───── COLLECTED DATA

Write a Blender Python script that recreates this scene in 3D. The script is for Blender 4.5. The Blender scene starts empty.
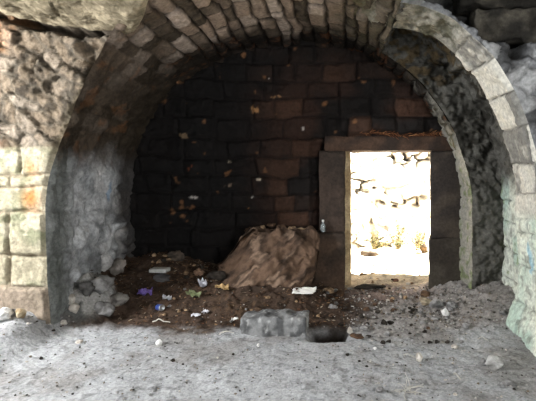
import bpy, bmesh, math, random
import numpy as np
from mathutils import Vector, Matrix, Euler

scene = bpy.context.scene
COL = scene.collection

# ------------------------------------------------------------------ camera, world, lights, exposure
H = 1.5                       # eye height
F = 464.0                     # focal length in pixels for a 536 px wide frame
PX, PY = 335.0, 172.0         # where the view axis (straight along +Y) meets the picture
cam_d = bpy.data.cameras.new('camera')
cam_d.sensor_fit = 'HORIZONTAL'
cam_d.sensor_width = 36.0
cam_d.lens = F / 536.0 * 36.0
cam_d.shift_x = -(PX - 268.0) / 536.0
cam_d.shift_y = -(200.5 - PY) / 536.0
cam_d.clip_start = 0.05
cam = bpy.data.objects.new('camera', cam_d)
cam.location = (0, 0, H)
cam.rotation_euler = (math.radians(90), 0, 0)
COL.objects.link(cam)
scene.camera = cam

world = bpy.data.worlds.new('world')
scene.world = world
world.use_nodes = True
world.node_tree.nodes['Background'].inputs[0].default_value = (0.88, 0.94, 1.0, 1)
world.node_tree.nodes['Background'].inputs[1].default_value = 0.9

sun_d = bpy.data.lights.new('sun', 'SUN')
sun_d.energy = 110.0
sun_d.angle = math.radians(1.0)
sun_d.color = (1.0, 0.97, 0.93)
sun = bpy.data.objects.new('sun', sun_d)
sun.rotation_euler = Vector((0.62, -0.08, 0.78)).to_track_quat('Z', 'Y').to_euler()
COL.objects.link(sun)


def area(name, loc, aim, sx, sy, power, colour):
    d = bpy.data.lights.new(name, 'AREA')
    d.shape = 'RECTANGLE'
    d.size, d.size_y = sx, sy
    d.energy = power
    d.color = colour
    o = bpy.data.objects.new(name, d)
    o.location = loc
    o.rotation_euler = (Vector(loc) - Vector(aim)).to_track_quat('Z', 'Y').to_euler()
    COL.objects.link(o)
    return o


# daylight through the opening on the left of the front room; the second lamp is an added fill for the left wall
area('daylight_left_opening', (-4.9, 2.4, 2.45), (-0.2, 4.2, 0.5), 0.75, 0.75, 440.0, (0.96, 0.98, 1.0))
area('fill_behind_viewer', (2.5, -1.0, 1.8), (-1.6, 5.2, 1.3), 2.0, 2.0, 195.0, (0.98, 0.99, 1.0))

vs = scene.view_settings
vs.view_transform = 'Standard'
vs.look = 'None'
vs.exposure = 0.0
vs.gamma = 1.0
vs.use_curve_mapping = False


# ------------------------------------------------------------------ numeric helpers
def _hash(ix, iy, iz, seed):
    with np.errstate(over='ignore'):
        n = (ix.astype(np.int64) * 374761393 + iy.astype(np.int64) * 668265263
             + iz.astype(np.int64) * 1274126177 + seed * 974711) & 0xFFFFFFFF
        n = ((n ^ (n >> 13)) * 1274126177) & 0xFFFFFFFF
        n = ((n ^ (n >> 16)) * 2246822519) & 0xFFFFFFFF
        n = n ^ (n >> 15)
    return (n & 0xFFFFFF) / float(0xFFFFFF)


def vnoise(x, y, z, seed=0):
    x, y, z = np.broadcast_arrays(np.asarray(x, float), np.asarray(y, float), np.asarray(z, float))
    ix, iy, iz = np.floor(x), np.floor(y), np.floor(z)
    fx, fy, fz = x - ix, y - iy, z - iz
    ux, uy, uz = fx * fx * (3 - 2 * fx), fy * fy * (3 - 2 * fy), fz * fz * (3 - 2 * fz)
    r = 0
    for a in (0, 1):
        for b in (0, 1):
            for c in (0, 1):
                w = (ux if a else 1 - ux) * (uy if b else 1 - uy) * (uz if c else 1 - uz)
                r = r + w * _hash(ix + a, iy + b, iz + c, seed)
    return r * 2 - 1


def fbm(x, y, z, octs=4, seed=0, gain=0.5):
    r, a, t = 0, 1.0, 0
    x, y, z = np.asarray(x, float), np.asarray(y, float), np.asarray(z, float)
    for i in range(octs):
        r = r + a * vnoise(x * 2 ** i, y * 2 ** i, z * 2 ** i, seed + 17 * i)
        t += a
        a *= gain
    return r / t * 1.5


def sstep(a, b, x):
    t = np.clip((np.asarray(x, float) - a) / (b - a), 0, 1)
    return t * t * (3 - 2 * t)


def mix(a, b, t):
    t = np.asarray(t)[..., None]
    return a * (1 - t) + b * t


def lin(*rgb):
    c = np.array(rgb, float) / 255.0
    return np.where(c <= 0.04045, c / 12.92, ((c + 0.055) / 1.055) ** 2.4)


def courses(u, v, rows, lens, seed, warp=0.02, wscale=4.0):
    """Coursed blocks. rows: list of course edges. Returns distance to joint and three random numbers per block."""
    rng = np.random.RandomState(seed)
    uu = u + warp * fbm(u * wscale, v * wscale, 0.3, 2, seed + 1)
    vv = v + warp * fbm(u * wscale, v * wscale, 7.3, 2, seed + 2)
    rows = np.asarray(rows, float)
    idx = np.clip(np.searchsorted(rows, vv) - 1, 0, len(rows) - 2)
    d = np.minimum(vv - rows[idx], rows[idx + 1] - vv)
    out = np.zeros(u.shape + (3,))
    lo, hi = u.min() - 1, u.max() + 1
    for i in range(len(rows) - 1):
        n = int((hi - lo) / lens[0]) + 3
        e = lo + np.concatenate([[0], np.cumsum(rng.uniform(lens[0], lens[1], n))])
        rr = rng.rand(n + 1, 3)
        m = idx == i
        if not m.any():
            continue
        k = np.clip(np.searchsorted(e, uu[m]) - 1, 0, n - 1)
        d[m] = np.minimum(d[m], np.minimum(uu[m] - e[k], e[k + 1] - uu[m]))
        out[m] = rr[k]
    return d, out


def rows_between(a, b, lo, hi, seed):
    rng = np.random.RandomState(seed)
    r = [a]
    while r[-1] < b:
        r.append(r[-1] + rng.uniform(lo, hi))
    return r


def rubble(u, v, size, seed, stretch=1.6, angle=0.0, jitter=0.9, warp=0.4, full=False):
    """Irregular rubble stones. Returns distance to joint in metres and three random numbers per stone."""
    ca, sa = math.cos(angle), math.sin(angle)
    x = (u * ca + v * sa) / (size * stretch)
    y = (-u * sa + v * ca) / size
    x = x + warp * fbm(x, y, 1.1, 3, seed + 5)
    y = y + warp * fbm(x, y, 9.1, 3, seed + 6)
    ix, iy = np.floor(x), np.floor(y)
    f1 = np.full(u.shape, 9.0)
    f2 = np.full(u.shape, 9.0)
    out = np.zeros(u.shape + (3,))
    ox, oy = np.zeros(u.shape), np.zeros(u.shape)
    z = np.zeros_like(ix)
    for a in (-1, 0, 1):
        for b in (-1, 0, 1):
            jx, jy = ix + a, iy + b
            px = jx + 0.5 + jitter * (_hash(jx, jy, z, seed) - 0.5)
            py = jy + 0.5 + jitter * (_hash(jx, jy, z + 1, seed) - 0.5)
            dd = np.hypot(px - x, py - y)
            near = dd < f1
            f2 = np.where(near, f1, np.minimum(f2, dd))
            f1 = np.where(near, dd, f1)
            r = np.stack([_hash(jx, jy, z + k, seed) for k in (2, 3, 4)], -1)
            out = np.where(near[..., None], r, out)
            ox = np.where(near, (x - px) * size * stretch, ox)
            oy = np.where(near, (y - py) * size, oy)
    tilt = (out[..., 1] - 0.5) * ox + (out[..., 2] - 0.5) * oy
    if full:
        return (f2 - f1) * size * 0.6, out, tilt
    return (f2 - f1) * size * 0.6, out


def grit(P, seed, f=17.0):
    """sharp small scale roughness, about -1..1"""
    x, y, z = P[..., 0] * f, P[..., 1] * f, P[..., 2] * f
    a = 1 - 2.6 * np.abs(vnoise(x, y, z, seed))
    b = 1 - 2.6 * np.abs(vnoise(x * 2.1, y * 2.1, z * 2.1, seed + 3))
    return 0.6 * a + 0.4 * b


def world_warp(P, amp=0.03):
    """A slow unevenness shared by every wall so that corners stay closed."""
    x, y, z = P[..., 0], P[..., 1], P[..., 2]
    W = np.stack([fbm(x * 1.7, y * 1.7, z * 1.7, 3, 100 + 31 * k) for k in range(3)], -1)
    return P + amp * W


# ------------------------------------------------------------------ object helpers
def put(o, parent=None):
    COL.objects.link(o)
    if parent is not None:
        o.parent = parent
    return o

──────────

### EXERCISE REQUIREMENTS
Everything from the top line of the data down to and including the line with "scene.camera = cam" is to be copied, except the pictures.

### WRITTEN SOLUTION
Write a Blender Python script that recreates this scene in 3D. The script is for Blender 4.5. The Blender scene starts empty.
import bpy, bmesh, math, random
import numpy as np
from mathutils import Vector, Matrix, Euler

scene = bpy.context.scene
COL = scene.collection

# ------------------------------------------------------------------ camera, world, lights, exposure
H = 1.5                       # eye height
F = 464.0                     # focal length in pixels for a 536 px wide frame
PX, PY = 335.0, 172.0         # where the view axis (straight along +Y) meets the picture
cam_d = bpy.data.cameras.new('camera')
cam_d.sensor_fit = 'HORIZONTAL'
cam_d.sensor_width = 36.0
cam_d.lens = F / 536.0 * 36.0
cam_d.shift_x = -(PX - 268.0) / 536.0
cam_d.shift_y = -(200.5 - PY) / 536.0
cam_d.clip_start = 0.05
cam = bpy.data.objects.new('camera', cam_d)
cam.location = (0, 0, H)
cam.rotation_euler = (math.radians(90), 0, 0)
COL.objects.link(cam)
scene.camera = cam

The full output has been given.